***** RECORDED DATA

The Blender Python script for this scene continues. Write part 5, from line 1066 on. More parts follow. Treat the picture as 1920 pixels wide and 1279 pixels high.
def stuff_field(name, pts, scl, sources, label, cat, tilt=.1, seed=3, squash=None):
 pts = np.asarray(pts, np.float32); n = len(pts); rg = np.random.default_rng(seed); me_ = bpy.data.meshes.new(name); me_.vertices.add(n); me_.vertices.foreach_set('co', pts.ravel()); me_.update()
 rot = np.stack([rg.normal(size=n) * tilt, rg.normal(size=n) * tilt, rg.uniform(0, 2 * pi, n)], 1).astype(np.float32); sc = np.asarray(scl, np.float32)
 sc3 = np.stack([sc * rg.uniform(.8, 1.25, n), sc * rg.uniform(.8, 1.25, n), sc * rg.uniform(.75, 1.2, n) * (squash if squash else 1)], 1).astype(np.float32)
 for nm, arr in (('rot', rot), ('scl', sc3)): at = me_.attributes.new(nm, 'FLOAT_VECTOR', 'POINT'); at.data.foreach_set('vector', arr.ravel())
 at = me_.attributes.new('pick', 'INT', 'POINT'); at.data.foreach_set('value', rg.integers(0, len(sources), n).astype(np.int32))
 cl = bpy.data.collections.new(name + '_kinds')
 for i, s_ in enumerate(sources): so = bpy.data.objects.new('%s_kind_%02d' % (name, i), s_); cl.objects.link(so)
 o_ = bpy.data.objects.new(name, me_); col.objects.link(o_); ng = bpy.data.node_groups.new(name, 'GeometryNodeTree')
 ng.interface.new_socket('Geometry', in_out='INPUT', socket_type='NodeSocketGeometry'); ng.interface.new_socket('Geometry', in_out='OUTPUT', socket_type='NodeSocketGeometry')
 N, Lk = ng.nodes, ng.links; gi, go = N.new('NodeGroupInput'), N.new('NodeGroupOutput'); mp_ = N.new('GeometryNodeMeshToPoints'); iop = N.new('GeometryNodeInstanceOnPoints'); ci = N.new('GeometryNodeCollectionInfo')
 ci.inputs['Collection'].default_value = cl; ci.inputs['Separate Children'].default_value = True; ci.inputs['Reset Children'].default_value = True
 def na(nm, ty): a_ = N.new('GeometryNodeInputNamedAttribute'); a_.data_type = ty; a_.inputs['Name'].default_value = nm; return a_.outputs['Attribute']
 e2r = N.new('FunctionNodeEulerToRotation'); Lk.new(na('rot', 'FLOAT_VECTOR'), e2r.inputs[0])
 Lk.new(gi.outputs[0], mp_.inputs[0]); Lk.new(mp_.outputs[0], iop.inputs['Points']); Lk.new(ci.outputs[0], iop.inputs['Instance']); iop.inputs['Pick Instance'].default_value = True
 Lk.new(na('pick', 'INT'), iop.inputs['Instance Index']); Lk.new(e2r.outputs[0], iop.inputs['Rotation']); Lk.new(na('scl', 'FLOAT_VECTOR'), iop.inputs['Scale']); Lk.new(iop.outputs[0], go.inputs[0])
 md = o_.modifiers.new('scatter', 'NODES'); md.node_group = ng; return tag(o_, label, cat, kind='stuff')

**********

**STATED EXERCISE**
Write the data from above out again, exactly.

**FULL RESPONSE**
The Blender Python script for this scene continues. Write part 5, from line 1066 on. More parts follow. Treat the picture as 1920 pixels wide and 1279 pixels high.
def stuff_field(name, pts, scl, sources, label, cat, tilt=.1, seed=3, squash=None):
 pts = np.asarray(pts, np.float32); n = len(pts); rg = np.random.default_rng(seed); me_ = bpy.data.meshes.new(name); me_.vertices.add(n); me_.vertices.foreach_set('co', pts.ravel()); me_.update()
 rot = np.stack([rg.normal(size=n) * tilt, rg.normal(size=n) * tilt, rg.uniform(0, 2 * pi, n)], 1).astype(np.float32); sc = np.asarray(scl, np.float32)
 sc3 = np.stack([sc * rg.uniform(.8, 1.25, n), sc * rg.uniform(.8, 1.25, n), sc * rg.uniform(.75, 1.2, n) * (squash if squash else 1)], 1).astype(np.float32)
 for nm, arr in (('rot', rot), ('scl', sc3)): at = me_.attributes.new(nm, 'FLOAT_VECTOR', 'POINT'); at.data.foreach_set('vector', arr.ravel())
 at = me_.attributes.new('pick', 'INT', 'POINT'); at.data.foreach_set('value', rg.integers(0, len(sources), n).astype(np.int32))
 cl = bpy.data.collections.new(name + '_kinds')
 for i, s_ in enumerate(sources): so = bpy.data.objects.new('%s_kind_%02d' % (name, i), s_); cl.objects.link(so)
 o_ = bpy.data.objects.new(name, me_); col.objects.link(o_); ng = bpy.data.node_groups.new(name, 'GeometryNodeTree')
 ng.interface.new_socket('Geometry', in_out='INPUT', socket_type='NodeSocketGeometry'); ng.interface.new_socket('Geometry', in_out='OUTPUT', socket_type='NodeSocketGeometry')
 N, Lk = ng.nodes, ng.links; gi, go = N.new('NodeGroupInput'), N.new('NodeGroupOutput'); mp_ = N.new('GeometryNodeMeshToPoints'); iop = N.new('GeometryNodeInstanceOnPoints'); ci = N.new('GeometryNodeCollectionInfo')
 ci.inputs['Collection'].default_value = cl; ci.inputs['Separate Children'].default_value = True; ci.inputs['Reset Children'].default_value = True
 def na(nm, ty): a_ = N.new('GeometryNodeInputNamedAttribute'); a_.data_type = ty; a_.inputs['Name'].default_value = nm; return a_.outputs['Attribute']
 e2r = N.new('FunctionNodeEulerToRotation'); Lk.new(na('rot', 'FLOAT_VECTOR'), e2r.inputs[0])
 Lk.new(gi.outputs[0], mp_.inputs[0]); Lk.new(mp_.outputs[0], iop.inputs['Points']); Lk.new(ci.outputs[0], iop.inputs['Instance']); iop.inputs['Pick Instance'].default_value = True
 Lk.new(na('pick', 'INT'), iop.inputs['Instance Index']); Lk.new(e2r.outputs[0], iop.inputs['Rotation']); Lk.new(na('scl', 'FLOAT_VECTOR'), iop.inputs['Scale']); Lk.new(iop.outputs[0], go.inputs[0])
 md = o_.modifiers.new('scatter', 'NODES'); md.node_group = ng; return tag(o_, label, cat, kind='stuff')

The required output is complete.